El «desde ahora y para siempre» de la muerte, empozado en vida, encuentra su antesala más palpable en la melancolía. Lo imposible de reponerse o restaurarse, digamos lo irremediable, se exhibe en aquélla como en un simulacro. Muerte en vida, le llaman algunos. Yo prefiero acuñarla como trampa salvadora. Porque nos induce al curso inverso de acción: incómodos ante la terminalidad de lo concluso, nos obliga a vivir bajo la premura de lo transitorio. O para ser más precisos: es la estela de la muerte la que en la melancolía se transforma en espuela para no retenernos en nada. Así hablamos entonces del más posesivo de los desposeimientos. Urjido por su provisionalidad insoslayable, el hombre es el mejor heredero del hombre, con la melancolía como fundamento dinámico de su quehacer.

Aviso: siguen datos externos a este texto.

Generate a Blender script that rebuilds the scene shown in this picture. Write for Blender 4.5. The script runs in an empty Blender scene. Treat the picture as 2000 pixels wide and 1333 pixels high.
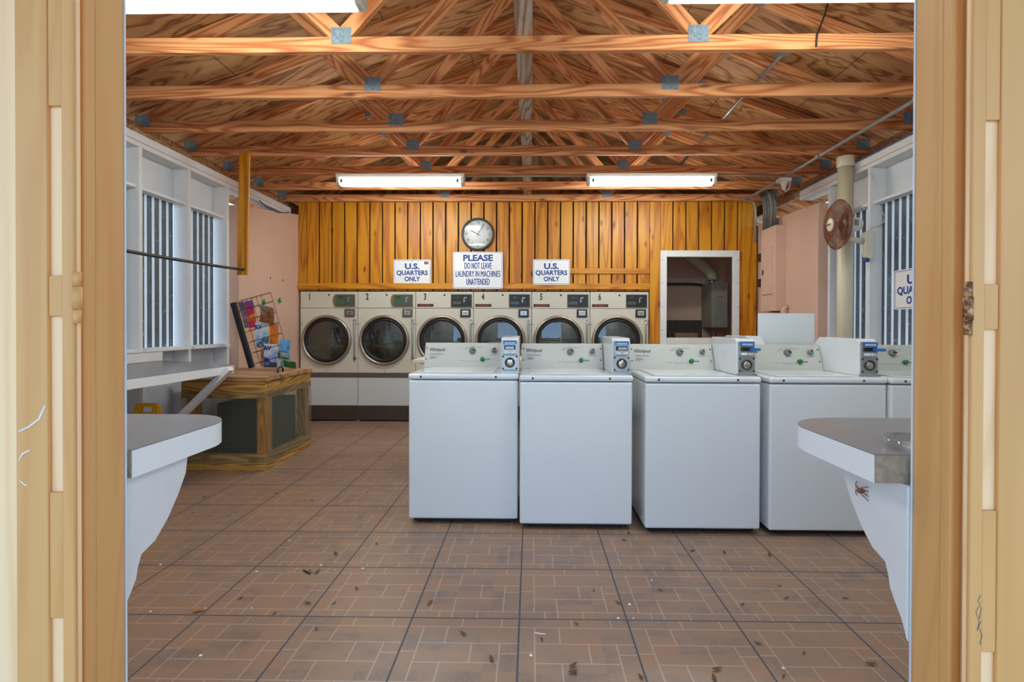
import bpy, bmesh, math, random
from mathutils import Vector, Matrix, Euler
R = math.radians
PI = math.pi
random.seed(7)
S = bpy.context.scene
col = S.collection

# ------------------------------------------------------------------ camera
CAMH = 1.25
cd = bpy.data.cameras.new('camera'); cam = bpy.data.objects.new('camera', cd); col.objects.link(cam)
cd.sensor_width = 36.0
cd.lens = 1020.0 / 2000.0 * 36.0
cd.shift_x = -0.010
cd.shift_y = -0.01125
cd.clip_start = 0.05; cd.clip_end = 200
cam_rot = Matrix.Rotation(R(0.95), 4, 'Z') @ Matrix.Rotation(R(89.6), 4, 'X') @ Matrix.Rotation(0.0025, 4, 'Z')
cam.matrix_world = Matrix.Translation((0, 0, CAMH)) @ cam_rot
S.camera = cam

# ------------------------------------------------------------------ world, sun, exposure
W = bpy.data.worlds.new('sky'); S.world = W; W.use_nodes = True
bg = W.node_tree.nodes['Background']
bg.inputs['Color'].default_value = (0.44, 0.68, 1.0, 1)
bg.inputs['Strength'].default_value = 1.45
sd = bpy.data.lights.new('sun', 'SUN'); sd.energy = 1.6; sd.angle = R(0.6); sd.color = (1.0, 0.93, 0.82)
sun = bpy.data.objects.new('sun', sd); col.objects.link(sun)
sun.rotation_euler = (R(27), R(-8), 0)
S.view_settings.view_transform = 'Standard'
S.view_settings.look = 'None'
S.view_settings.gamma = 1.0
S.view_settings.use_curve_mapping = False
S.view_settings.exposure = 0.75
LAMP = 26.0          # emission of the fluorescent diffusers
S.cycles.max_bounces = 10
S.cycles.diffuse_bounces = 6
S.cycles.use_denoising = True

# ------------------------------------------------------------------ helpers
def lin(c):
    return tuple((x / 12.92 if x <= 0.04045 else ((x + 0.055) / 1.055) ** 2.4) for x in c)
def rgb(r, g, b):
    return lin((r / 255, g / 255, b / 255)) + (1.0,)

class MB:
    """collects shapes into one mesh; every shape gets a random value in the colour layer rnd"""
    def __init__(s):
        s.bm = bmesh.new(); s.cl = s.bm.loops.layers.float_color.new('rnd')
    def _fin(s, faces, m=0, smooth=False):
        r = (random.random(), random.random(), random.random(), 1)
        for f in faces:
            f.material_index = m; f.smooth = smooth
            for l in f.loops: l[s.cl] = r
    def box(s, x0, x1, y0, y1, z0, z1, m=0, M=None, sides=None):
        P = [(x0,y0,z0),(x1,y0,z0),(x1,y1,z0),(x0,y1,z0),(x0,y0,z1),(x1,y0,z1),(x1,y1,z1),(x0,y1,z1)]
        vs = [s.bm.verts.new(M @ Vector(p) if M else p) for p in P]
        idx = [(0,3,2,1),(4,5,6,7),(0,1,5,4),(1,2,6,5),(2,3,7,6),(3,0,4,7)]   # bottom top front right back left
        fs = [s.bm.faces.new([vs[i] for i in q]) for q in idx]
        s._fin(fs, m)
        if sides:
            for k, mm in sides.items(): fs[k].material_index = mm
        return s
    def prism(s, pts, axis, a, b, m=0, M=None, side_m=None, smooth=False):
        """polygon pts in the plane across axis, extruded a..b"""
        def P(u, v, t):
            p = {'x': (t, u, v), 'y': (u, t, v), 'z': (u, v, t)}[axis]
            return M @ Vector(p) if M else p
        A = [s.bm.verts.new(P(u, v, a)) for u, v in pts]
        B = [s.bm.verts.new(P(u, v, b)) for u, v in pts]
        n = len(pts)
        caps = [s.bm.faces.new(A[::-1]), s.bm.faces.new(B)]
        sd_ = [s.bm.faces.new((A[i], A[(i+1) % n], B[(i+1) % n], B[i])) for i in range(n)]
        s._fin(caps + sd_, m)
        for f in sd_:
            f.smooth = smooth
            if side_m is not None: f.material_index = side_m
        bmesh.ops.recalc_face_normals(s.bm, faces=caps + sd_)
        return s
    def tube(s, path, r, n=10, m=0, cap=True, r2=None):
        path = [Vector(p) for p in path]
        rings = []; up = None
        for i, p in enumerate(path):
            d = (path[min(i+1, len(path)-1)] - path[max(i-1, 0)]).normalized()
            if up is None:
                up = Vector((0,0,1)) if abs(d.z) < .9 else Vector((1,0,0))
            a = d.cross(up).normalized(); b = a.cross(d).normalized(); up = b
            rr = r if r2 is None else r + (r2 - r) * i / (len(path) - 1)
            rings.append([s.bm.verts.new(p + a*rr*math.cos(2*PI*k/n) + b*rr*math.sin(2*PI*k/n)) for k in range(n)])
        fs = []
        for A, B in zip(rings, rings[1:]):
            for k in range(n): fs.append(s.bm.faces.new((A[k], A[(k+1) % n], B[(k+1) % n], B[k])))
        s._fin(fs, m, True)
        if cap:
            c = [s.bm.faces.new(rings[0][::-1]), s.bm.faces.new(rings[-1])]
            s._fin(c, m); fs += c
        bmesh.ops.recalc_face_normals(s.bm, faces=fs)
        return s
    def lathe(s, prof, n=32, m=0, M=None, closed=False, ms=None):
        """profile (r, h) turned about local z"""
        rings = []
        for r, h in prof:
            if r < 1e-6: rings.append([s.bm.verts.new(M @ Vector((0,0,h)) if M else (0,0,h))])
            else:
                q = [Vector((r*math.cos(2*PI*k/n), r*math.sin(2*PI*k/n), h)) for k in range(n)]
                rings.append([s.bm.verts.new(M @ v if M else v) for v in q])
        pairs = list(zip(rings, rings[1:]))
        if closed: pairs.append((rings[-1], rings[0]))
        fs = []
        for j, (A, B) in enumerate(pairs):
            for k in range(n):
                a, b = A[k % len(A)], A[(k+1) % len(A)]; c, d = B[(k+1) % len(B)], B[k % len(B)]
                q = [a]
                for v in (b, c, d):
                    if v not in q: q.append(v)
                if len(q) > 2:
                    f = s.bm.faces.new(q); fs.append(f)
                    f.material_index = ms[j] if ms else m
        idx = [f.material_index for f in fs]
        s._fin(fs, m, True)
        for f, i in zip(fs, idx): f.material_index = i
        bmesh.ops.recalc_face_normals(s.bm, faces=fs)
        return s
    def quad(s, pts, m=0):
        f = s.bm.faces.new([s.bm.verts.new(p) for p in pts]); s._fin([f], m); return s
    def obj(s, name, mats, parent=None, loc=(0,0,0), rot=(0,0,0), bevel=0, seg=2):
        me = bpy.data.meshes.new(name); s.bm.to_mesh(me); s.bm.free()
        for m_ in (mats if isinstance(mats, (list, tuple)) else [mats]): me.materials.append(m_)
        o = bpy.data.objects.new(name, me); col.objects.link(o)
        o.location = loc; o.rotation_euler = rot
        if parent: o.parent = parent
        if bevel:
            b = o.modifiers.new('bevel', 'BEVEL'); b.width = bevel; b.segments = seg; b.limit_method = 'ANGLE'; b.angle_limit = R(40)
        return o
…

Cada época histórica, nos han enseñado, «exige nuevas formas de entender la melancolía»: ya sea como «tangibilidad de lo precario» (Burton), o, también, más próxima a nosotros, como condición de posibilidad de lo humano (Ricoeur), al no ser acometible la existencia sino por «comunión con cierta esfera de lo desamparante». Lejos, pues, de ser pasto de miserias, la melancolía, como muchos han reconocido, brinda al hombre su estocada liberadora. Kierkegaard no se equivocó al afirmar que la filosofía era legataria de la desesperación, no de la perplejidad. Y Hölderlin, cuando desafió su propia orfandad con aquellos hermosos versos que rezan «donde crece el peligro crece lo que salva», probablemente intuyó que lo frágil puede ser el salvoconducto fortalecedor de la persona, el germen al que necesita acudir para tomar posesión de sí.
He ahí el misterioso cara y cruz de la melancolía: un voto de confianza en un porvenir a culminar, promesa de una eternidad donde nada nos privará de ser aquello que fuimos.